The results are set to be published for public comment, and according to the SEC, the revised plan must: include a date by which it will become fully effective, alongside a prescribed timeline and periodic progress reports; require that all those involved be subject to the plan’s conflicts-of-interest and confidentiality policies; include specialised provisions regarding the sharing of protected information; and outline rules regarding the use of subcommittees.

The US Securities and Exchange Commission (SEC) ordered exchanges to submit new plans for governance of market data back in May 2020, in a bid to overhaul control over the equity consolidated tape and address conflicts of interest concerns.

The regulator at the time directed equity exchanges and the Financial Industry Regulatory Authority (FINRA) to propose a National Market System plan, to produce the public consolidated tape and disseminate the data.

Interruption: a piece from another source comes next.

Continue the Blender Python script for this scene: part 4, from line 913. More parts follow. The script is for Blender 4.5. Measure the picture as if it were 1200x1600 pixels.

Speaking at the time, Jay Clayton, chair of the SEC, stated: “Today’s action reflects careful analysis and deliberation on modernising and improving access to equity market data and, as a result, our equity market structure more generally.

“Today’s Commission action is based on extensive input from a broad range of investors and market participants and reflects the commitment of the women and men of the SEC to fairness in our markets and the interests of investors.” 

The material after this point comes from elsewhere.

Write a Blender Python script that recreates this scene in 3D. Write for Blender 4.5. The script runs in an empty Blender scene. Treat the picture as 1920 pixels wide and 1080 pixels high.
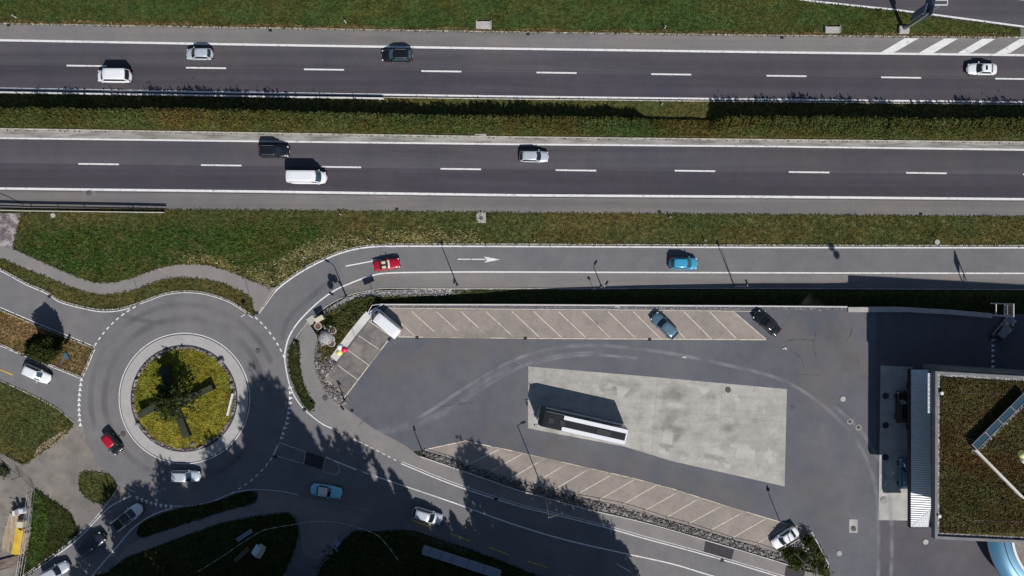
import bpy, bmesh, math, random
import numpy as np
from mathutils import Vector, Matrix
from mathutils.geometry import delaunay_2d_cdt
R = math.radians
random.seed(7); rng = np.random.default_rng(7)
SC = bpy.context.scene
COL = SC.collection
# ------------------------------------------------------------------ camera, sky, sun, exposure
HC = 105.0          # height of the camera over the ground, metres
K = 12.0            # photo pixels per metre on the ground
cam_d = bpy.data.cameras.new('camera'); cam = bpy.data.objects.new('camera', cam_d); COL.objects.link(cam)
cam.location = (0, 0, HC); cam.rotation_euler = (0, 0, 0)
cam_d.sensor_width = 36.0; cam_d.lens = 36.0 * HC / 160.0
cam_d.clip_start = 1.0; cam_d.clip_end = 2000
SC.camera = cam
SUN_EL = R(42.3)
sdir = Vector((0.372, -0.928, 0)).normalized()
world = bpy.data.worlds.new('World'); SC.world = world; world.use_nodes = True
wn = world.node_tree; bg = wn.nodes['Background']
sky = wn.nodes.new('ShaderNodeTexSky'); sky.sky_type = 'NISHITA'; sky.sun_disc = False
sky.sun_elevation = SUN_EL; sky.sun_rotation = math.atan2(sdir.x, sdir.y); sky.air_density = 1.0; sky.dust_density = 0.4
wn.links.new(sky.outputs[0], bg.inputs[0]); bg.inputs[1].default_value = 0.06
sl = bpy.data.lights.new('sun', 'SUN'); sl.energy = 4.4; sl.angle = R(0.5); sl.color = (1.0, 0.955, 0.9)
so = bpy.data.objects.new('sun', sl); COL.objects.link(so)
to_sun = Vector((sdir.x * math.cos(SUN_EL), sdir.y * math.cos(SUN_EL), math.sin(SUN_EL)))
so.rotation_euler = to_sun.to_track_quat('Z', 'Y').to_euler()
so.location = (60, -120, 120)
SC.view_settings.view_transform = 'Standard'; SC.view_settings.look = 'None'
SC.view_settings.exposure = 0.02; SC.view_settings.gamma = 1.0
# ------------------------------------------------------------------ mapping of the site survey (photo px) to metres
def W(u, v, z=0.0):
    f = (HC - z) / HC
    return Vector(((u - 960) / K * f, -(v - 540) / K * f, z))
ZN = [(-400, 0), (-27, 0), (-20, -.45), (-13, -1.1), (-5, -1.8), (3.5, -2.35), (20, -2.95), (40, -3.4), (60, -3.55), (400, -3.6)]
def zn(X):                                   # the motorway and its slip road dip below the car park towards the east
    for (a, za), (b, zb) in zip(ZN, ZN[1:]):
        if X <= b: return za + (zb - za) * (X - a) / (b - a)
    return ZN[-1][1]
def GN(u, v, dz=0.0):
    z = 0.0
    for _ in range(4):
        p = W(u, v, z); z = zn(p.x)
    p = W(u, v, z); p.z = z + dz
    return p
# ------------------------------------------------------------------ materials
MATS = {}
def srgb(r, g, b):
    f = lambda c: ((c / 255) / 12.92) if c <= 10 else (((c / 255) + .055) / 1.055) ** 2.4
    return (f(r), f(g), f(b), 1)
def newmat(name):
    m = bpy.data.materials.new(name); m.use_nodes = True
    MATS[name] = m
    return m, m.node_tree, m.node_tree.nodes['Principled BSDF']
def flat(name, c, rough=.5, metal=0., coat=0., spec=.5):
    m, t, b = newmat(name)
    b.inputs['Base Color'].default_value = (*c[:3], 1); b.inputs['Roughness'].default_value = rough
    b.inputs['Metallic'].default_value = metal; b.inputs['Coat Weight'].default_value = coat
    b.inputs['Coat Roughness'].default_value = .06; b.inputs['Specular IOR Level'].default_value = spec
    return m
def surf(name, layers, rough=.9, bump=0., bscale=8., tint=None, spec=.3, bdist=.05):
    """layers: list of (scale, stretch(x,y,z), detail, ramp[(pos,rgb)...], mix factor, blend) ; first layer is the base"""
    m, t, b = newmat(name); N = t.nodes; L = t.links
    geo = N.new('ShaderNodeNewGeometry'); last = None
    for i, (sc, st, det, ramp, fac, blend) in enumerate(layers):
        mp = N.new('ShaderNodeMapping'); mp.inputs['Scale'].default_value = st
        mp.inputs['Location'].default_value = (i * 13.7, i * 5.1, 0)
        L.new(geo.outputs['Position'], mp.inputs['Vector'])
        nz = N.new('ShaderNodeTexNoise'); nz.inputs['Scale'].default_value = sc; nz.inputs['Detail'].default_value = det
        nz.inputs['Roughness'].default_value = .6
        L.new(mp.outputs[0], nz.inputs['Vector'])
        cr = N.new('ShaderNodeValToRGB'); el = cr.color_ramp.elements
        while len(el) < len(ramp): el.new(.5)
        for e, (p, c) in zip(el, ramp): e.position = p; e.color = (*c[:3], 1)
        L.new(nz.outputs['Fac'], cr.inputs[0])
        if last is None: last = cr.outputs[0]
        else:
            mx = N.new('ShaderNodeMix'); mx.data_type = 'RGBA'; mx.blend_type = blend; mx.inputs[0].default_value = fac
            L.new(last, mx.inputs[6]); L.new(cr.outputs[0], mx.inputs[7]); last = mx.outputs[2]
    if tint is not None:
        at = N.new('ShaderNodeAttribute'); at.attribute_name = 'tint'
        cr = N.new('ShaderNodeValToRGB'); el = cr.color_ramp.elements
        while len(el) < len(tint): el.new(.5)
        for e, (p, c) in zip(el, tint): e.position = p; e.color = (*c[:3], 1)
        L.new(at.outputs['Fac'], cr.inputs[0])
        mx = N.new('ShaderNodeMix'); mx.data_type = 'RGBA'; mx.blend_type = 'MULTIPLY'; mx.inputs[0].default_value = 1
        L.new(last, mx.inputs[6]); L.new(cr.outputs[0], mx.inputs[7]); last = mx.outputs[2]
    L.new(last, b.inputs['Base Color'])
    b.inputs['Roughness'].default_value = rough; b.inputs['Specular IOR Level'].default_value = spec
    if bump:
        nz = N.new('ShaderNodeTexNoise'); nz.inputs['Scale'].default_value = bscale; nz.inputs['Detail'].default_value = 5
        L.new(geo.outputs['Position'], nz.inputs['Vector'])
        bp = N.new('ShaderNodeBump'); bp.inputs['Strength'].default_value = bump; bp.inputs['Distance'].default_value = bdist
        L.new(nz.outputs['Fac'], bp.inputs['Height']); L.new(bp.outputs[0], b.inputs['Normal'])
    return m
U1 = (1, 1, 1)
def gr(v, s=0.0): return (v, v, v + s, 1)
GRAIN = (9., U1, 4, [(.3, gr(.78)), (.7, gr(1.15))], 1., 'MULTIPLY')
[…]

They have now moved forward, and last Friday ordered the filing of a new NMS plan “to replace the three existing national market system plans which govern the public dissemination of real-time, consolidated equity market data for national market system stocks”. 

Read more: What is Reg NMS and could it be beneficial for Europe?

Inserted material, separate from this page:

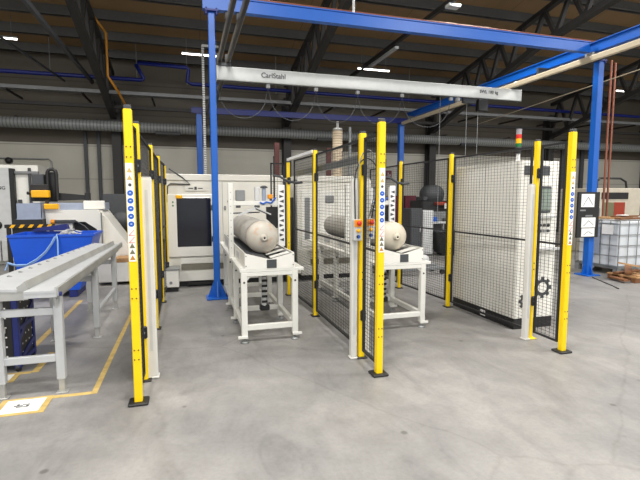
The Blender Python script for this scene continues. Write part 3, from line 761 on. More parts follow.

Under the current regime, exchange groups which include Nasdaq, NYSE and Cboe, hold total control and voting rights related to the production and dissemination of data– which has over time led market participants to believe that venues hold an unfair monopoly on the critical market data.

The conflict of interest specifically stems from the entities’ interest in maximising the viability of the data products they sell, and their regulatory responsibilities in overseeing the NMS plans.

Speaking in the most recent announcement from 1 September, the SEC explained: “Developments in technology and changes in the equity markets have heightened the inherent conflicts of interest […] This has raised concerns about whether the existing NMS plans for equity market data continue to fulfil their regulatory purpose to ensure the availability of information with respect to quotations for and transactions in securities. 

“Today’s order addresses conflicts of interest inherent in the current governance structure of the existing equity data plans and is designed to improve the efficiency of NMS plan operations and the responsiveness of the plan to the concerns of market participants that are not self-regulatory organisations.”